At about the same time, a Missouri conservation group was tossing around the idea of forming something called a “Stream Team.” This group would consist of volunteers, like Van Patten, who would help keep the streams and rivers of Missouri clean and healthy. They created a prototype brochure and while the brochure was still hot off the presses, Van Patten got it, filled it out and sent it in.

The conservation department wasn’t actually ready to start the program. But unlike many organizations that bow to organizational red tape, the conservation department decided to go with it. Soon, Van Patten, along with many other volunteers, were out in the middle of a stream with the former Governor of Missouri and former Attorney General, John Ashcroft, doing a lot more than they could have ever done by themselves. In 1991, this second annual clean-up (which continues even today) cleared out 14.7 tons of trash out of a mile and half of stream.

By 1993, only 4 years after the original idea, Stream Teams wanted to expand their efforts. They no longer were just interested in cleaning the streams; they also were asking for ways to monitor the health of the waterways. And so the state gave them the resources. “[The conservation department] gives you with the chemicals you need — all of the resources — and then you go into the stream, collect the samples and send them in,” said Jeanelle Wiley, a Stream Team leader of over 10 years (and my mother).

Monitoring the health of streams across the state is vital for fisherman, farmers, and anyone who loves wildlife. “I’m a teacher, so I wanted my kids to learn about the environment. So every year I’d take the class — I still do, even though I’m retired — twice a year — to the creek. They need to understand how the water quality is affected by our actions and how the water quality can affect us. And a lot of the kids do,” Wiley said.
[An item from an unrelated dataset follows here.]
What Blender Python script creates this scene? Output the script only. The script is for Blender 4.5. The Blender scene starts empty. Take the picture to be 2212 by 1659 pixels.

Van Patten works with individuals and policies at the local and state levels to ensure that waters, like those monitored by my mother, stay healthy over time. “If the water changes over time, we go to the local level first. Maybe someone doesn’t know that their sewage is going into the stream, and so we work with them to find the source of the pollution and try to deal with it there.” A lot of the volunteers on the Teams advocate for better water policy at the state legislative sessions, as well.

But no one is forced into any of these roles. Van Patten said that volunteers like my mother stay on the team and participate because “we don’t tell our teams what to do” — we say “what do you want to do and how we can help?” This philosophy keeps people coming back and has made the Missouri Stream Team into one of the leading water conservation programs in the nation that other states are now trying to replicate.